FPI yang ketika didirikan secara dadakan karena komitmen moral yang tinggi dari Habib Rizieq beserta Kyai, para Habaib lainnya, saat bentuk belum memiliki apa yang dinamakan AD/ART seperti layaknya sebuah organisasi, karena memang pada dasarnya FPI berbeda dari organisasi kader lainnya.
Sebab yang melatarbelakangi terbentuknya FPI, adalah pertama rasa tanggung jawab para tokoh Islam kepada Allah, dan Rasulnya, daripada adanya sebuah kehancuran umat yang semakin tidak jelas. Yang kedua, latar belakangnya juga kewajiban untuk menegakan amar ma’ruf nahyi mungkar, yang ketiga kurangnya kontrol sosial baik dari orsospol, maupun pemerintah terhadap hak-hak muslim sebagai mayoritas dinegeri ini.
"Muslim menjadi mayoritas, akan tetapi banyak ditindas, diperlakukan yang melanggar HAM, mendapat perlakuan bengis dan biadab. Seperti di Haur Koneng, di Nipah, kemudian di Aceh, Tanjung Priok. Itu semuanya, wujud lemahnya kontrol sosial baik dari ormas, orsospol, maupun pemerintah terhadap umat Islam, " jelas Ustad Sobri Lubis.
Dari ketiga latar belakang tersebut, maka perlu dibentuk satu kelompok yang siap mengangkat harkat dan martabat umat Islam. Yang ternyata, semula tak pernah terbayang oleh kami bahwa FPI akan cepat besar dalam skala nasional. Bayangan awal para pendirinya, FPI itu hanya dibentuk untuk skup Jakarta, minimal Jabodetabek.
Akan tetapi, peristiwa insiden Ketapang, di mana FPI memperlihatkan keberadaannya terjun langsung melawan preman-preman yang menyerang masjid dan masyarakat, yang tak luput dari pemberitaan media massa kala itu, telah membuat umat di daerah mengetahui adanya sekelompok orang yang melakukan pembelaan terhadap hak-hak umat Islam, dalam menegakkan amar ma’ruf nahyi mungkar.

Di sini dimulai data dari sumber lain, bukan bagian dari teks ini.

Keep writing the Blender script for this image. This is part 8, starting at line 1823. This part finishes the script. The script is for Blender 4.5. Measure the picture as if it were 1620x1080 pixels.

"Lama-kelama mereka ingin tahu, mereka akhirnya tahu, mereka menganggap ini pas. Dan memerlukan adanya seperti ini untuk benteng moral dan akhlaq serta akidah di tempat kami, akhirnya mereka bentuk didaerah cabang-cabangnya, " jelasnya.
Setelah wilayah Jabodetabek, akhirnya cabang FPI didirikan di Jawa Barat, kemudian Lampung, Palembang, Sumatera Utara, Jawa Timur, Sulawesi, Ambon, Maluku, Tual, Kalimantan. Sekarang sudah hampir semua propinsi ada cabang FPI, di mana totalnya 30-an Propinsi, terakhir NTB yang paling baru dan Manado. Bahkan, kerusuhan di Monas yang memunculkan reaksi agar FPI dibubarkan, menimbulkan reaksi yang berbeda didaerah karena justru banyak yang ingin masuk FPI, seperti terjadi di Manado dan Sumbawa pada bulan ini.
Semangat untuk bergabung di bawah organisasi berlambang mawar merah ini, karena memiliki kesamaan perasaan yang dialami, misalnya melalui gerakan anti Narkoba. Sebab saat ini, Narkoba ini dirasakan di mana-mana, bukan hanya di Jakarta, di Bandung, tapi juga di mana-mana sampai kepelosok-pelosok. Begitu juga perjudian prostitusi, dan juga peredaran VCD porno.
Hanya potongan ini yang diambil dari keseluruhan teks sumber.